Don’t vote for candidate X because you are afraid of what this country is becoming or for candidate Y because you are afraid of what that person will do in power. Vote for the candidate who best models a wise and loving spirit, even if you believe that no candidate is particularly good at modeling that.

On Wednesday, when the dust has settled, we will know who our next president will be (barring a repeat of the 2000 election). Choose love in the aftermath.
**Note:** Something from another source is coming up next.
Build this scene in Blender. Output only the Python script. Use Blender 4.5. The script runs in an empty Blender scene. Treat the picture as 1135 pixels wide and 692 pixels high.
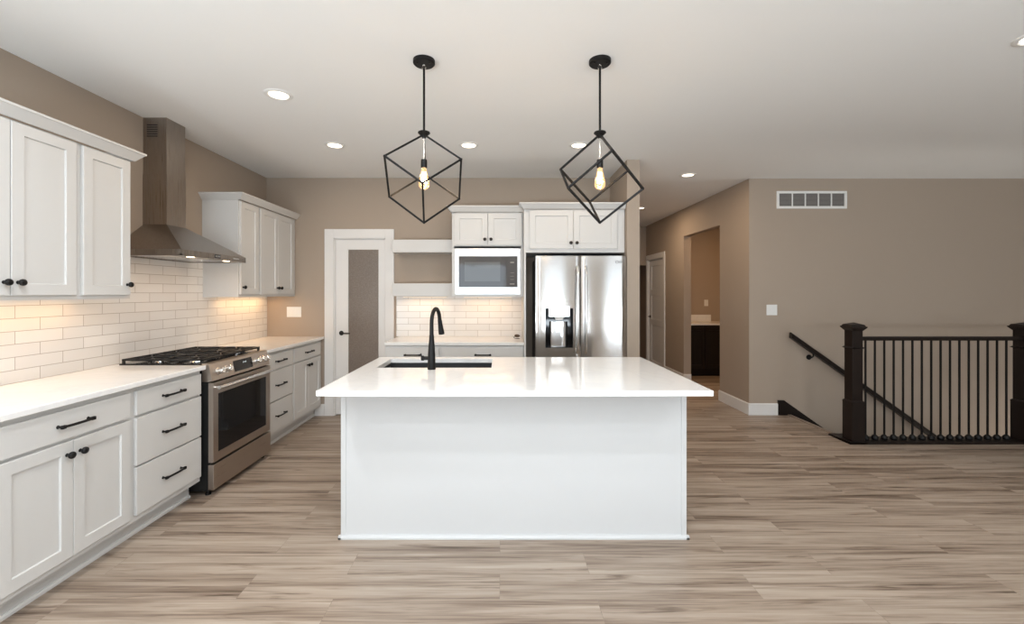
import bpy, bmesh, math, random
from mathutils import Vector, Matrix
random.seed(4)
S = bpy.context.scene
COL = S.collection
PI = math.pi

# ------------------------------------------------------------------ camera, world, daylight, exposure
FOC = 485.0                                   # focal length in pixels of the 1135 px wide frame
EYE = 1.415
cam_d = bpy.data.cameras.new('camera')
cam_d.sensor_width = 36.0
cam_d.sensor_fit = 'HORIZONTAL'
cam_d.lens = 36.0 * FOC / 1135.0
cam_d.shift_x = (567.5 - 556.5) / 1135.0
cam_d.shift_y = -(346.0 - 325.0) / 1135.0
cam_d.clip_start = 0.05
cam = bpy.data.objects.new('camera', cam_d)
COL.objects.link(cam)
cam.location = (0, 0, EYE)
cam.rotation_euler = (PI / 2, 0, 0)
S.camera = cam

S.view_settings.view_transform = 'Standard'
S.view_settings.look = 'None'
S.view_settings.gamma = 1.0
S.view_settings.use_curve_mapping = False
S.view_settings.exposure = 0.22

world = bpy.data.worlds.new('sky')
S.world = world
world.use_nodes = True
bg = world.node_tree.nodes['Background']
bg.inputs[0].default_value = (0.75, 0.87, 1.0, 1)
bg.inputs[1].default_value = 0.6

DAY = (0.82, 0.92, 1.0)
WARM = (1.0, 0.60, 0.29)
LAMP = (1.0, 0.75, 0.52)
COOL = (0.90, 0.95, 1.0)


def area(name, loc, rot, sx, sy, power, color, parent=None, spread=None, shape='RECTANGLE'):
    d = bpy.data.lights.new(name, 'AREA')
    d.shape = shape
    d.size = sx
    d.size_y = sy
    d.energy = power
    d.color = color
    if spread:
        d.spread = spread
    o = bpy.data.objects.new(name, d)
    COL.objects.link(o)
    o.location = loc
    o.rotation_euler = rot
    if parent:
        o.parent = parent
    return o


# room sizes
XL = -2.72            # left wall
YB = 5.05             # back wall of the kitchen
YR = 5.08             # wall behind the stairs
HC = 2.745            # ceiling
YE = -3.6             # rear wall with the windows
XE = 7.2              # far right wall
REAR = [(-1.45, 0.12, 0.08, 2.25), (0.75, 1.95, 0.45, 2.3), (2.95, 4.7, 0.45, 2.3)]   # rear windows x0,x1,z0,z1
SIDEW = (-3.2, -0.7, 0.6, 2.35)                                                       # left wall window behind the camera
DAYP, UPP = 5.0, 100.0        # watts per square metre of window: straight daylight, and added up-light that fills the ceiling
for (x0, x1, z0, z1) in REAR:
    A = (x1 - x0) * (z1 - z0)
    area('daylight', ((x0 + x1) / 2, YE - 0.08, (z0 + z1) / 2), (PI / 2, 0, 0), x1 - x0, z1 - z0, DAYP * A, DAY)
    area('ceiling_fill', ((x0 + x1) / 2, YE - 0.05, z0 + 0.12), (PI / 2 + math.radians(83), 0, 0), x1 - x0, 0.9, UPP * A * 0.5, DAY)  # added up-facing lamp at the sill, brightens the ceiling
y0, y1, z0, z1 = SIDEW
A = (y1 - y0) * (z1 - z0)
area('daylight', (XL - 0.1, (y0 + y1) / 2, (z0 + z1) / 2), (0, -PI / 2, 0), z1 - z0, y1 - y0, DAYP * A, DAY)
area('ceiling_fill', (XL - 0.05, (y0 + y1) / 2, z0 + 0.12), (0, -PI / 2 - math.radians(80), 0), 0.8, y1 - y0, UPP * A * 0.5, DAY)


# ------------------------------------------------------------------ materials
def mat(name, color, rough=0.5, metal=0.0, spec=0.5):
    m = bpy.data.materials.new(name)
    m.use_nodes = True
    b = m.node_tree.nodes['Principled BSDF']
    b.inputs['Base Color'].default_value = (*color, 1)
    b.inputs['Roughness'].default_value = rough
    b.inputs['Metallic'].default_value = metal
    b.inputs['Specular IOR Level'].default_value = spec
    return m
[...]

Your candidate may not win. It may feel like the end of the world. You may be angry with the people who supported the winning candidate. Were they blind? Are they evil? You might be afraid for what our next president may do. Of course they will have a lot of power, and with such power, they could indeed do horrible things.

Choose to love anyway.

Or your candidate may win. You may be relieved that the nation did not swing over to the dark side. You may want to crow a bit about how evil did not triumph, how there were not, in fact, enough idiots in this country to put That Person in office.

If your candidate wins, choose to love the “idiots” whose candidate lost.
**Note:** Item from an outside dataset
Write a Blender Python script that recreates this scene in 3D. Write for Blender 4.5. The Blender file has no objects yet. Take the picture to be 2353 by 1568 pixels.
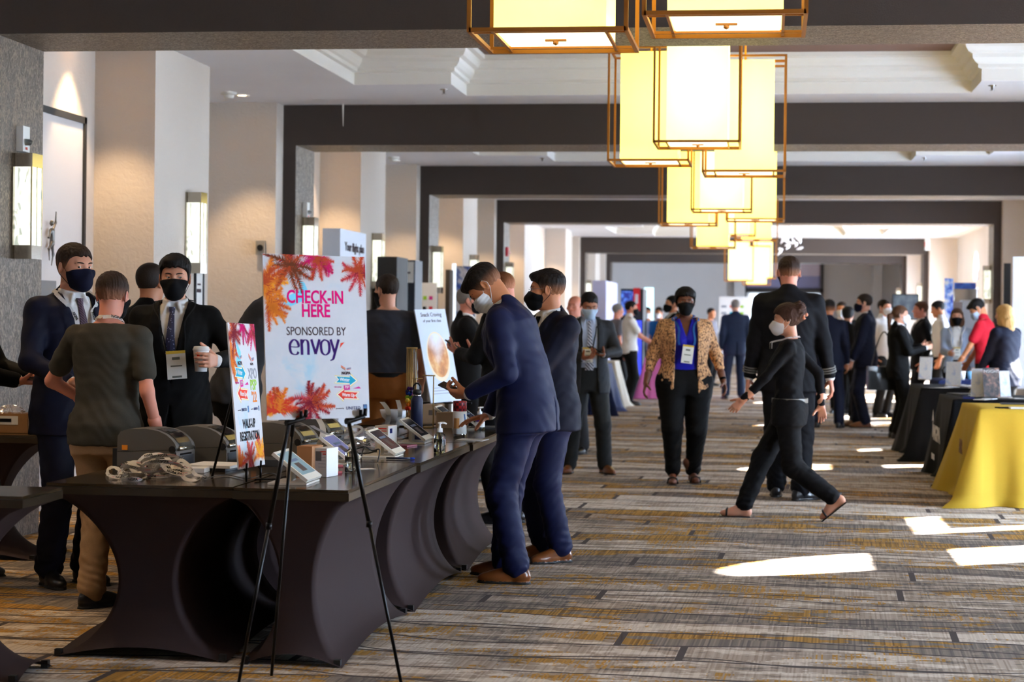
import bpy, bmesh, math, random
import numpy as np
from mathutils import Vector, Matrix, Euler
random.seed(7); np.random.seed(7)
SC = bpy.context.scene
COL = SC.collection
PI = math.pi
R = math.radians

# ------------------------------------------------------------------ camera model
F = 4369.0; CX, CY = 1176.5, 731.5; YAW = .1346; ROLL = .0106; H = 1.42
_c, _s = math.cos(YAW), math.sin(YAW)
def ray(px, py):
    dx, dy = px - CX, py - CY
    c, s = math.cos(ROLL), math.sin(ROLL)
    x = (dx*c + dy*s)/F; y = (-dx*s + dy*c)/F
    return Vector((x*_c - _s, x*_s + _c, -y))
def onY(px, py, Y):
    r = ray(px, py); t = Y/r.y; return Vector((r.x*t, Y, H + r.z*t))
def onZ(px, py, z=0.0):
    r = ray(px, py); t = (z - H)/r.z; return Vector((r.x*t, r.y*t, z))
def onX(px, py, X):
    r = ray(px, py); t = X/r.x; return Vector((X, r.y*t, H + r.z*t))

# ------------------------------------------------------------------ objects
def tag(o, label=None, cat=None, group=None, kind=None):
    if label: o['label'] = label
    if cat: o['category'] = cat
    if group: o['group'] = group
    if kind: o['kind'] = kind
    return o
def empty(name, loc=(0, 0, 0), rz=0.0, label=None, cat=None, group=None):
    o = bpy.data.objects.new(name, None); COL.objects.link(o)
    o.location = loc; o.rotation_euler = (0, 0, rz); o.empty_display_size = .1
    return tag(o, label, cat, group)
def link(name, me, mats, parent=None, loc=(0, 0, 0), rot=(0, 0, 0)):
    if mats is not None:
        for m in (mats if isinstance(mats, (list, tuple)) else [mats]): me.materials.append(m)
    o = bpy.data.objects.new(name, me); COL.objects.link(o)
    o.location = loc; o.rotation_euler = rot
    if parent: o.parent = parent
    return o
def copy_tree(o, parent=None):
    c = o.copy(); COL.objects.link(c)
    if parent: c.parent = parent
    for ch in list(o.children): copy_tree(ch, c)
    return c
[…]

I’m not saying that it’s wrong to feel strongly about this election. I have very strong opinions about who should win. I’m not saying it’s wrong to express those opinions, although I’m choosing not to openly endorse a candidate in this post. I think it’s normal to feel some fear and anger, given what we’ve seen during this campaign season. But I believe that, no matter how powerful our president may be, our nation will ultimately stand or fall based on whether we choose to be people who act out of love.

You’ve almost certainly seen this commercial before, but it’s worth watching again. It may be fiction, but I believe that if we are as loving as this character, we will change the world for the better.

4 replies on “Make a Difference: Choose Love”

Thank you so much for this post, Kate. It’s so needed. Simply loving sounds simplistic, and maybe it is. But it can change the world.

Thanks, Kate.

Actually, I hadn’t seen that commercial before. While I tend to be pretty jaded and not very susceptible to tugging at the heart strings, I do believe in what that commercial has to say. It delivers the message quite beautifully.

My hope for this election is the following: whatever the outcome, I pray people do not harden their hearts and let their wounded pride get in the way of working together with those who may not share their political ideology. This has been, in the opinion of many, a growing and serious problem amongst our legislators in the past decade, or so. We must come together to work for the good of the country. Put pride aside.

I completely agree that, whoever wins, we must learn to work together. Last month I heard former Minnesota governor Arne Carlson speak about how important it is that our leaders relearn to reach across the aisle and make compromises in order to accomplish things. I hope that we will start to hear more people talk like that.